Can project-based science, technology, engineering, and math (STEM) programs lift student achievement and engagement? Massachusetts is betting on it.

This fall, a suburban Boston district became the first of six school systems to launch an engineering-focused STEM early-college initiative. According to the Boston Globe (11/13), teachers in Whitcomb Middle School’s sixth grade and Marlborough High’s ninth grade are integrating problem-solving for real world applications across all subjects, using the engineering design process.  Students typically work in groups and are encouraged to think creatively. A ninth-grade STEM class, for instance, might involve students using computer software to design a 3-D object as part of a project on transportation. The program also might include classroom visits from a professional working at Intel Massachusetts or Raytheon, or an internship experience with an industry partner.

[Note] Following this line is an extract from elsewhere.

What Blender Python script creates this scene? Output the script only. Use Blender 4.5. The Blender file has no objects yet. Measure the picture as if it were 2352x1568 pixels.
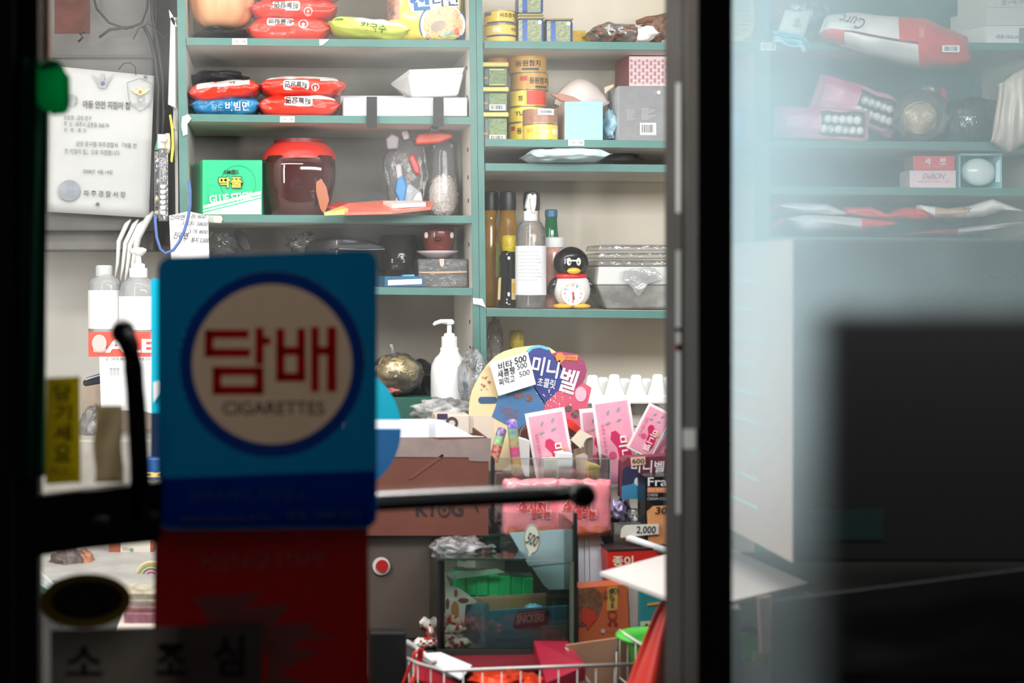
import bpy, bmesh, math, random
from mathutils import Vector, Matrix, noise
from math import sin, cos, pi, radians as R

# ------------------------------------------------------------------ camera, world, lights, exposure
F, PX, PY, CZ = 3300.0, 620.0, 640.0, 1.35          # focal length in pixels, principal point, eye height
sc = bpy.context.scene
col = sc.collection
cam = bpy.data.cameras.new('camera')
cam.sensor_width = 36.0
cam.lens = 36.0 * F / 2352.0
cam.shift_x = (1176.0 - PX) / 2352.0
cam.shift_y = (PY - 784.0) / 2352.0
cam.clip_start = 0.05
cam.dof.use_dof = True
cam.dof.focus_distance = 2.86
cam.dof.aperture_fstop = 3.6
camo = bpy.data.objects.new('camera', cam)
camo.location = (0, 0, CZ)
camo.rotation_euler = (R(90), 0, 0)
col.objects.link(camo)
sc.camera = camo
sc.view_settings.view_transform = 'Standard'
sc.view_settings.look = 'None'
sc.view_settings.exposure = -0.1
sc.view_settings.gamma = 1.0
sc.view_settings.use_curve_mapping = False
sc.cycles.use_denoising = True
sc.cycles.transparent_max_bounces = 24
sc.cycles.max_bounces = 8
sc.cycles.sample_clamp_indirect = 3.0
sc.cycles.sample_clamp_direct = 12.0
sc.cycles.caustics_reflective = False
sc.cycles.caustics_refractive = False
wd = bpy.data.worlds.new('night'); sc.world = wd
wd.use_nodes = True
wd.node_tree.nodes['Background'].inputs[0].default_value = (0.5, 0.5, 0.53, 1)
wd.node_tree.nodes['Background'].inputs[1].default_value = 0.06

def area_light(name, loc, rot, sx, sy, power, color):
    l = bpy.data.lights.new(name, 'AREA'); l.shape = 'RECTANGLE'
    l.size = sx; l.size_y = sy; l.energy = power; l.color = color
    o = bpy.data.objects.new(name, l); o.location = loc; o.rotation_euler = rot
    col.objects.link(o); return o
def aim(o, t): o.rotation_euler = (Vector(t) - o.location).to_track_quat('-Z', 'Y').to_euler()
l = area_light('left_fill_light', (-0.60, 1.75, 1.66), (0, 0, 0), 0.10, 0.9, 13, (1, 0.975, 0.94)); aim(l, (.9, 3.2, 1.45))  # unseen fill lamp added at the left to brighten the shelf interiors
area_light('tube_light', (-0.30, 1.9, 2.15), (R(36), 0, R(-14)), 0.9, 0.06, 7, (1, 0.97, 0.93))
area_light('tube_light', (0.85, 1.62, 1.80), (R(72), 0, 0), 1.5, 0.25, 26, (0.97, 0.99, 1.0))
area_light('tube_light', (0.1, 2.3, 2.4), (0, 0, 0), 1.6, 0.10, 7, (1, 0.98, 0.95))
l = area_light('fog_fill_light', (0.467, 1.562, 1.42), (0, 0, 0), 0.02, 0.62, 0.48, (1.0, 0.99, 0.97)); aim(l, (.967, .562, 1.42))  # unseen lamp added behind the door frame to brighten the fog
area_light('tube_uplight', (0.2, 2.0, 2.15), (R(180), 0, 0), 1.8, 0.10, 12, (1, 0.98, 0.95))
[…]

The program, in which juniors and seniors will earn college credit, also embeds STEM into other subjects. Marlborough freshman Danya Gaudet, for example, says her history class started with the Scientific Revolution. In English, she and her classmates are learning how to write different essays so they can produce reports on transportation. In science, they’re learning about motion, and in math about graphing. “I’m starting to understand how things are linked,” she told the Globe.

Marlborough is the first of six school districts in the state to implement the STEM early-college program. Plans call for class levels to be added each year until grades 6 through 12 are included. Juniors and seniors will be able to take up to 16 college credits at Framingham State University, a longtime partner of the Marlborough district.

Another district partner is a national nonprofit organization, Jobs for the Future, which developed the early-college model for underserved youth. Marlborough is one of about 250 schools in the country using the model; roughly 80 of these are STEM schools.